GIVEN MATERIAL:

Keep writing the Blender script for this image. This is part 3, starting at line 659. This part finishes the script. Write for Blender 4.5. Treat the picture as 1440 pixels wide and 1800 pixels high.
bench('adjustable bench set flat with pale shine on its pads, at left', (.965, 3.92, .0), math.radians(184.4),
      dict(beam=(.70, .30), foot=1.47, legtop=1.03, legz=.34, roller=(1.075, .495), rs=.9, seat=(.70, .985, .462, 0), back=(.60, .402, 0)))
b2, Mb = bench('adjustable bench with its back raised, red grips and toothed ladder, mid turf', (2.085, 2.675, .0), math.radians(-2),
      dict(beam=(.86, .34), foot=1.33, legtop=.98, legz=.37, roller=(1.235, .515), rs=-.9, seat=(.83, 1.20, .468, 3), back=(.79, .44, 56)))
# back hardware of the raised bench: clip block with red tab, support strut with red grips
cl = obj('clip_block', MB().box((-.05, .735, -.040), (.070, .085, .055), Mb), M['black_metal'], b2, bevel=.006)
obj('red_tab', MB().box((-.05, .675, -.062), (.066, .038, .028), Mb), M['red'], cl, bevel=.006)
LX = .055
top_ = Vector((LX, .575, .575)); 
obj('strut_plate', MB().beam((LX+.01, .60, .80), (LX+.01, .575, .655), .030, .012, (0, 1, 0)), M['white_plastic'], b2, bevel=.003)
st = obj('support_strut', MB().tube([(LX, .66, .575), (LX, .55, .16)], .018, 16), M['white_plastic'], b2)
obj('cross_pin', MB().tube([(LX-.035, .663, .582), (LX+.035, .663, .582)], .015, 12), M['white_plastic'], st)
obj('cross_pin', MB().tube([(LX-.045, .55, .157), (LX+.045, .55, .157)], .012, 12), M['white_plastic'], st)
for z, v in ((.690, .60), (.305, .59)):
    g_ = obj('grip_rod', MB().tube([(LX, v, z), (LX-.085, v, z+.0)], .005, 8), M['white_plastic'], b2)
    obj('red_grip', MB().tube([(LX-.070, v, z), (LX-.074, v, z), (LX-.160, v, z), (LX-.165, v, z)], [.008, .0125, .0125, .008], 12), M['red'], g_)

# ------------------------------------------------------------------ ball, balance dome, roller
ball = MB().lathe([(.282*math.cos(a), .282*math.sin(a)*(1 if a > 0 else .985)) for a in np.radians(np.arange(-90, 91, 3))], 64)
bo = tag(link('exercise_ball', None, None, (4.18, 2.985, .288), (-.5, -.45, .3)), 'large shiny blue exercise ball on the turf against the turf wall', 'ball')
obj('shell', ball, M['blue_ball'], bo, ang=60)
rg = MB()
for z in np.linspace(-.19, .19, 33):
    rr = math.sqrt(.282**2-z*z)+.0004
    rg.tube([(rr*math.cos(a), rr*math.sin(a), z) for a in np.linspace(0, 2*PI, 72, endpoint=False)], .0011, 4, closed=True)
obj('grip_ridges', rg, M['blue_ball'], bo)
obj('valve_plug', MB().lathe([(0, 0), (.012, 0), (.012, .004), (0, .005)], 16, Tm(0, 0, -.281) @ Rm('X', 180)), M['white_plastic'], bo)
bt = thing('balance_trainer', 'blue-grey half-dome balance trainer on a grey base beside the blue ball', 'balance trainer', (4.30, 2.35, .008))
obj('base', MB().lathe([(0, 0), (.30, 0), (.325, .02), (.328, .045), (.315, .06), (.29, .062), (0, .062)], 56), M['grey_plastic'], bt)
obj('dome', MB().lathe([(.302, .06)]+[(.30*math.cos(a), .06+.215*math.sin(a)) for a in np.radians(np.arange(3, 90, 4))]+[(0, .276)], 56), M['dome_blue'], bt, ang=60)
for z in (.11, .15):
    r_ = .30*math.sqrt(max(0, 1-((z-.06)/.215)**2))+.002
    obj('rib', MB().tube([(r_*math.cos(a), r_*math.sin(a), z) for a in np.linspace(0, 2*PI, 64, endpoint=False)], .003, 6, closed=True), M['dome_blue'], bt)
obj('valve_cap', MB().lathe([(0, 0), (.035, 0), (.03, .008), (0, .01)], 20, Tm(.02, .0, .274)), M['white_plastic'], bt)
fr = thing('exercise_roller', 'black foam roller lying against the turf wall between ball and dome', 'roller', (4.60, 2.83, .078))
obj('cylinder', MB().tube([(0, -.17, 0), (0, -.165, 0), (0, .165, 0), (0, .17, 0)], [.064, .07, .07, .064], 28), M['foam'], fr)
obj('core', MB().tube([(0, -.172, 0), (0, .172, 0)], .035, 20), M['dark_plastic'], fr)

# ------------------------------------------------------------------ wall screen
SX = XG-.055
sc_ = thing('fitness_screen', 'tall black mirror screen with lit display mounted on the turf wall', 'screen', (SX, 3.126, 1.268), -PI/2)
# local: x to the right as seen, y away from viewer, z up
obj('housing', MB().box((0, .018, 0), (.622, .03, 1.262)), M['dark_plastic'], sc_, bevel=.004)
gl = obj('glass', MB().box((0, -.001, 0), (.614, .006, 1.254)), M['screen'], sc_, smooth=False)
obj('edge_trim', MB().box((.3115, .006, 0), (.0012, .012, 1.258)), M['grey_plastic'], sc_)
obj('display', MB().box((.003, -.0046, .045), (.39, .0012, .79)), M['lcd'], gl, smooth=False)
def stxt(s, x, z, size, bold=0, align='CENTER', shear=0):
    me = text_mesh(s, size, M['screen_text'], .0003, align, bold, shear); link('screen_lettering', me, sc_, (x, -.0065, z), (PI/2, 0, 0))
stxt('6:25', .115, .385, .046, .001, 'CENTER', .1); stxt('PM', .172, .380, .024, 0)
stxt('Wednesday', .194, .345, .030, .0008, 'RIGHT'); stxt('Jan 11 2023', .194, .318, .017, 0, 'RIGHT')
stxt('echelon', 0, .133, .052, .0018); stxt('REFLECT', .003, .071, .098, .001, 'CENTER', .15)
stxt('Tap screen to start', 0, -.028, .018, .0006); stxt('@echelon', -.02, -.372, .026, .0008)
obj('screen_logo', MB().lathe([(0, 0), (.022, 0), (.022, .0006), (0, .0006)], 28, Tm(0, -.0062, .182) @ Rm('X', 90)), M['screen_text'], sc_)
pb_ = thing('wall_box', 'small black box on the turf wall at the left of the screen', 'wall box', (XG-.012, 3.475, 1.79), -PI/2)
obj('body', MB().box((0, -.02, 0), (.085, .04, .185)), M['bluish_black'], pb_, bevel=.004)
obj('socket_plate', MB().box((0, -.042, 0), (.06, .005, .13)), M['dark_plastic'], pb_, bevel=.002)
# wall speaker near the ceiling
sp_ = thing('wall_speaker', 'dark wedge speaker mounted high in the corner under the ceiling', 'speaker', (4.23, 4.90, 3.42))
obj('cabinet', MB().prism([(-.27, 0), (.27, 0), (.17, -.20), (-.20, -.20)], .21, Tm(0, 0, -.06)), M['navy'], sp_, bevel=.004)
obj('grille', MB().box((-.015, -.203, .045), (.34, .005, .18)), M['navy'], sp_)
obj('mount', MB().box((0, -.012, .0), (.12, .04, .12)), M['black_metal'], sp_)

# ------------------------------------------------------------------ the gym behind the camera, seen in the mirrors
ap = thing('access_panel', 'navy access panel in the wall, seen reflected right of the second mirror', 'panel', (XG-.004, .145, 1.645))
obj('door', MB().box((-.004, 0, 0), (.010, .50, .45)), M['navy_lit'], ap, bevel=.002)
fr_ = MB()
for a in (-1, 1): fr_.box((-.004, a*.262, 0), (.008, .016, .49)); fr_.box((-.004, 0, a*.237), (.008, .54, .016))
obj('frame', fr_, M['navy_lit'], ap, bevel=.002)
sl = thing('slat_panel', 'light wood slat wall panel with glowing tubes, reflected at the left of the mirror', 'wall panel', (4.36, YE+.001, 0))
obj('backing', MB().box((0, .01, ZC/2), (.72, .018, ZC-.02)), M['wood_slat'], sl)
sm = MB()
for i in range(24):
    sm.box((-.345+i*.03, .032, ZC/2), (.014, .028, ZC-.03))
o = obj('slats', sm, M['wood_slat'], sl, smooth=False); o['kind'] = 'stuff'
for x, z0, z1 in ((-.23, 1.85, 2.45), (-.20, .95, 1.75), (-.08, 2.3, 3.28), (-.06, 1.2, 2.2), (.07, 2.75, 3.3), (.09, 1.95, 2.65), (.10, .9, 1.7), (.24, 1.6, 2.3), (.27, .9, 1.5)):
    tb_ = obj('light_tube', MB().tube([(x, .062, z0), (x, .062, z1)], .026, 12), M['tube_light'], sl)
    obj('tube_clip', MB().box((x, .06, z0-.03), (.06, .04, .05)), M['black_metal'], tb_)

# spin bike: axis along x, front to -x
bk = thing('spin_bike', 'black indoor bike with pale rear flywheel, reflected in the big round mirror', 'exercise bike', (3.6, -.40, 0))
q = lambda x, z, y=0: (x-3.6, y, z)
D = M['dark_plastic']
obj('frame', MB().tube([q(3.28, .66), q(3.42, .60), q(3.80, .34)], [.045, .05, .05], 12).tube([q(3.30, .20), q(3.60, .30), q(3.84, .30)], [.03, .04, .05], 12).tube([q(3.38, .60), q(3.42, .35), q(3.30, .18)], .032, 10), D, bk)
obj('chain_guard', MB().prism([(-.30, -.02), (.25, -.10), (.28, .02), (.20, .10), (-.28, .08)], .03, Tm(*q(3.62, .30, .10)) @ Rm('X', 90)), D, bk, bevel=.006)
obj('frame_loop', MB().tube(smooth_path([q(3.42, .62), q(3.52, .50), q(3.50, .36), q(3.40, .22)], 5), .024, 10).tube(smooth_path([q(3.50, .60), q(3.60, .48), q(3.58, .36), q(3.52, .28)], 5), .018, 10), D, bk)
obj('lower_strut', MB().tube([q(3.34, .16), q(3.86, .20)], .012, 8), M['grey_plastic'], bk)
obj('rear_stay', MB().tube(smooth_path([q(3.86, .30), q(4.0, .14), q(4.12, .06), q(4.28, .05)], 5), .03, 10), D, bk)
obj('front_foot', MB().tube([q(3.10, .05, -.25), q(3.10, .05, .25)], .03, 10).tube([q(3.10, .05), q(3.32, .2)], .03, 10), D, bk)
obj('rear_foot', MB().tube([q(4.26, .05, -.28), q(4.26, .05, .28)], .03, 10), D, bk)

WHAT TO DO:
Extract, from the material above, each line holding the word "high".

RESULT BELOW:
Keep writing the Blender script for this image. This is part 3, starting at line 659. This part finishes the script. Write for Blender 4.5. Treat the picture as 1440 pixels wide and 1800 pixels high.
sp_ = thing('wall_speaker', 'dark wedge speaker mounted high in the corner under the ceiling', 'speaker', (4.23, 4.90, 3.42))